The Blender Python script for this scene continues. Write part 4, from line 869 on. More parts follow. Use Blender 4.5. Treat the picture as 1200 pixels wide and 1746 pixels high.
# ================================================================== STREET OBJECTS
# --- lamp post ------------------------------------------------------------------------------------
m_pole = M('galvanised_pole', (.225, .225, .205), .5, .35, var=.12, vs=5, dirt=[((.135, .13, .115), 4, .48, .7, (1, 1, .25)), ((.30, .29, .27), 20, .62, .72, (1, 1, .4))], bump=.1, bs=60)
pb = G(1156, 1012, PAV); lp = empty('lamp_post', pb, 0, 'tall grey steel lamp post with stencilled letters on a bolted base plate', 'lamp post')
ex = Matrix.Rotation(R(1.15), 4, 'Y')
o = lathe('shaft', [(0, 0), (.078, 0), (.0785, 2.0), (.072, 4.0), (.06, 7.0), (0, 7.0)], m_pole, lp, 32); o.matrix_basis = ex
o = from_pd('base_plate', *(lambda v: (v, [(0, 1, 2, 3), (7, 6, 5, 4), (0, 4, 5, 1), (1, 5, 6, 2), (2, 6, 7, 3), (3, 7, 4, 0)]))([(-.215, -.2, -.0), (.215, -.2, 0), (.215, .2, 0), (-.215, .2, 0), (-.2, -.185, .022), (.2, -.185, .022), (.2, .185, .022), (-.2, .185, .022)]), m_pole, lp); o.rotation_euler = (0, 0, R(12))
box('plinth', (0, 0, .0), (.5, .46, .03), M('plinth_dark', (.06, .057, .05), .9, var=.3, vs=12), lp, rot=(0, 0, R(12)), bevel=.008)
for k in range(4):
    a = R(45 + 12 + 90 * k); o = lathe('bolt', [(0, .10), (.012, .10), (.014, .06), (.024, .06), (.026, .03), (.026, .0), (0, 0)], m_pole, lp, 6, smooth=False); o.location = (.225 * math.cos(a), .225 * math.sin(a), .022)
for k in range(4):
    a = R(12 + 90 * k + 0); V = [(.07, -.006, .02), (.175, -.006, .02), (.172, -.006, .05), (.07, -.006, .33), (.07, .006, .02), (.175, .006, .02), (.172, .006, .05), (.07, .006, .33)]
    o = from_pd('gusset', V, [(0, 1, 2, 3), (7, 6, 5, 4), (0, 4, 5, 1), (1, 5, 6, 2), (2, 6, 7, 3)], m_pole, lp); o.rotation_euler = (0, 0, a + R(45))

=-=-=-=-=

The request: Copy out each line exactly as written.

Answer to this problem:
The Blender Python script for this scene continues. Write part 4, from line 869 on. More parts follow. Use Blender 4.5. Treat the picture as 1200 pixels wide and 1746 pixels high.
# ================================================================== STREET OBJECTS
# --- lamp post ------------------------------------------------------------------------------------
m_pole = M('galvanised_pole', (.225, .225, .205), .5, .35, var=.12, vs=5, dirt=[((.135, .13, .115), 4, .48, .7, (1, 1, .25)), ((.30, .29, .27), 20, .62, .72, (1, 1, .4))], bump=.1, bs=60)
pb = G(1156, 1012, PAV); lp = empty('lamp_post', pb, 0, 'tall grey steel lamp post with stencilled letters on a bolted base plate', 'lamp post')
ex = Matrix.Rotation(R(1.15), 4, 'Y')
o = lathe('shaft', [(0, 0), (.078, 0), (.0785, 2.0), (.072, 4.0), (.06, 7.0), (0, 7.0)], m_pole, lp, 32); o.matrix_basis = ex
o = from_pd('base_plate', *(lambda v: (v, [(0, 1, 2, 3), (7, 6, 5, 4), (0, 4, 5, 1), (1, 5, 6, 2), (2, 6, 7, 3), (3, 7, 4, 0)]))([(-.215, -.2, -.0), (.215, -.2, 0), (.215, .2, 0), (-.215, .2, 0), (-.2, -.185, .022), (.2, -.185, .022), (.2, .185, .022), (-.2, .185, .022)]), m_pole, lp); o.rotation_euler = (0, 0, R(12))
box('plinth', (0, 0, .0), (.5, .46, .03), M('plinth_dark', (.06, .057, .05), .9, var=.3, vs=12), lp, rot=(0, 0, R(12)), bevel=.008)
for k in range(4):
    a = R(45 + 12 + 90 * k); o = lathe('bolt', [(0, .10), (.012, .10), (.014, .06), (.024, .06), (.026, .03), (.026, .0), (0, 0)], m_pole, lp, 6, smooth=False); o.location = (.225 * math.cos(a), .225 * math.sin(a), .022)
for k in range(4):
    a = R(12 + 90 * k + 0); V = [(.07, -.006, .02), (.175, -.006, .02), (.172, -.006, .05), (.07, -.006, .33), (.07, .006, .02), (.175, .006, .02), (.172, .006, .05), (.07, .006, .33)]
    o = from_pd('gusset', V, [(0, 1, 2, 3), (7, 6, 5, 4), (0, 4, 5, 1), (1, 5, 6, 2), (2, 6, 7, 3)], m_pole, lp); o.rotation_euler = (0, 0, a + R(45))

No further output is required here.